I think that is true; I think those genres are rightly dismissed because of the excesses of instrumental indulgence which seem to exclude anyone who isn't in the virtuoso club. But in dismissing them, many valuable musical ideas are thrown away too. Over the years I have developed a form of listening which tries to exclude the elements that I find uninteresting and focuses on the bits I do. Hence I can tolerate listening to at least some prog rock and fusion because in amongst the pompous nonsense are often some very interesting ideas. As far as rehabilitation goes, maybe the terms "prog rock" and so on are themselves perpetually tainted -but of course that is why it is interesting to smuggle key elements of those styles into other contexts. It highlights, hopefully not too cynically, how susceptible people are to basing their 'taste' on the social image of various musics. In that era, virtuosity was brought to the forefront of music-making. I don't see anything wrong with that in itself. Virtuosity is similar to having a good vocabulary and can maybe be similarly aggravating to talking to people who have "swallowed a dictionary" -there seems to be a flatly superiority-oriented attitude afoot. A sort of unsophisticated sophistication. Maybe it is so clever that it's stupid. Yet having a good vocabulary doesn't mean you have to use it all the time. Obviously a tendency to excessive musical boasting has lead virtuosity to be pretty much shut out of popular music. Yet that is also in its way a very unsophisticated response to unsophisticated sophistication. To my mind, like a good vocabulary, a highly developed technical skill on a instrument allows a more nuanced way to expressing ideas. With that in mind, virtuosity's musically illegal status is literally stupid. So, I like to put virtuosity to what I see as good service, ie not in the name of making people awestruck at my ability but in order to escape the mind numbing bluntness of now de rigueur unskilled musicianship -to articulate musical ideas freely.

Also, you are more and more coming back to the bass guitar, which has become more and more present again in your records. do you think you're working for a rehabilitation of this instrument as well? And may I ask who, beyond an obvious Jaco Pastorius, who are the bass players that you still value as truly innovative musicians ?

Well, maybe. Innovative bass players often seem to me bound to some sort of notion of being "entertaining", as if a solo always has to end with a smile and sparkling teeth. Many players seem to find it hard to really fuse musical integrity with technical skill. One bassist I really like is the chap in 'Lightning Bolt'. He has sound, technique and content very well balanced.

After covering a song by Joy Division, have you ever considered recording your own versions of jazz or jazz rock standards or do you just not care about those? (I must say i would love to hear what you could do with a song by the Mahavishnu Orchestra or Return to Forever…)

That is something I would love to do. There are lots of lovely ideas like that but I feel impelled to prioritise my own compositions at the moment.
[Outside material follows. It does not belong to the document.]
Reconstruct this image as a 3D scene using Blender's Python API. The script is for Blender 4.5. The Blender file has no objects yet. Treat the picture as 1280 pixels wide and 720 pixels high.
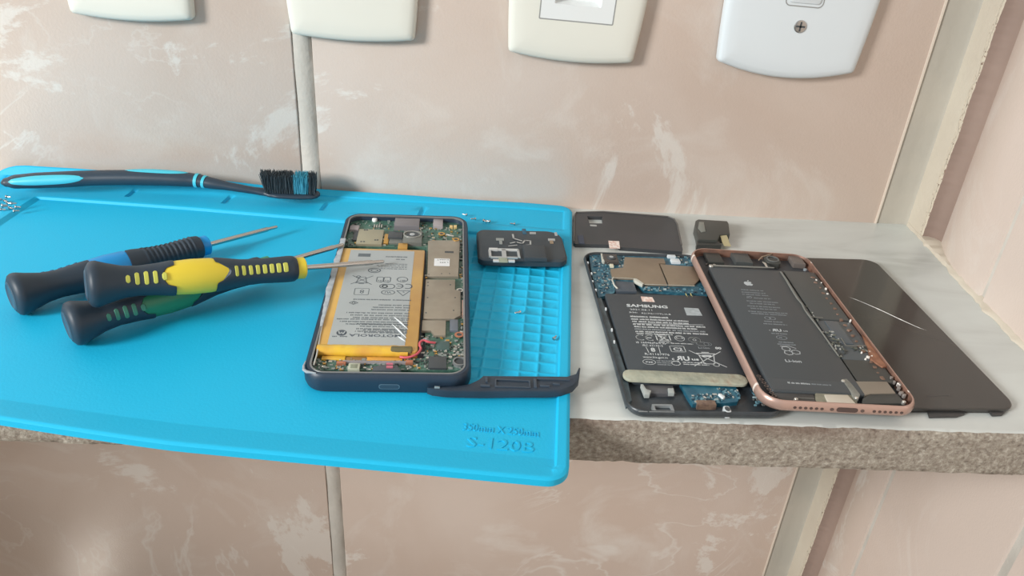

One day maybe, when I have a big studio with sofas and views across the countryside and lots of lovely high quality equipment and an engineer -in short when I've run out of ideas.

When writing and recording music, do you ever think of the people that will listen to your records? And to the "audience" of followers that they might constitute?

I try not to, not out of disrespect for anyone but more so that I can try not to be diverted away from the ideas I am interested in. Bearing in mind what we said about prog rock and so on, certain social pressures can coerce musicians away from more contentious and unfashionable terrain and I don't think I'm immune to this. So I tend to isolate myself so that I can make thorough development of ideas without them being dismissed because they initially resemble some musical anathema. If anyone likes what I've done, it seems more of an achievement if I have followed my own path rather than if I had fulfilled some more generally approved compositional route.

A question that i'd love you to answer: do you care about the present musical world? And if yes, do you like it?

I don't particularly care about it really.

Do you think your music and records react in any way to the present world ?

I think there is one clear way that I see my work reacting to the present world. Something I detect as being prevalent is end-directed thinking. Thus, all human activities must have a purpose in order to be seen as worthwhile, which seems quite an industrialised state of mind. If an activity doesn't produce anything, and particularly if it doesn't produce any money or circumstances that are conducive to making money, it is viewed as secondary, irrelevant or even suspicious. It thus tempts me to try to construct music that is beautifully pointless; that celebrates an activity for the sheer experience of doing it. What is the point of a life anyway? Surely there is no actual point to being alive? Surrounding the end-directed mind set is a shadowy pointlessness, and that if anything is what I want my music to celebrate. Not nihilism, which is a mirror image of thoroughgoing instrumental reason, but an appreciation for activities in themselves. I try to make music that cannot be co-opted to a fashion statement because it is shot through with surface-image contradictions.

Eventually, a question i’ve been dreaming to ask you for a long time : are we allowed to detect irony in some of your music?

By all means! The trick at this point in musical history is not to be consumed by it.



[p.s. Thank you for these questions -I really enjoyed answering them. I hope my answers are useful for the piece. Please, if you need me to clarify anything, get back in touch.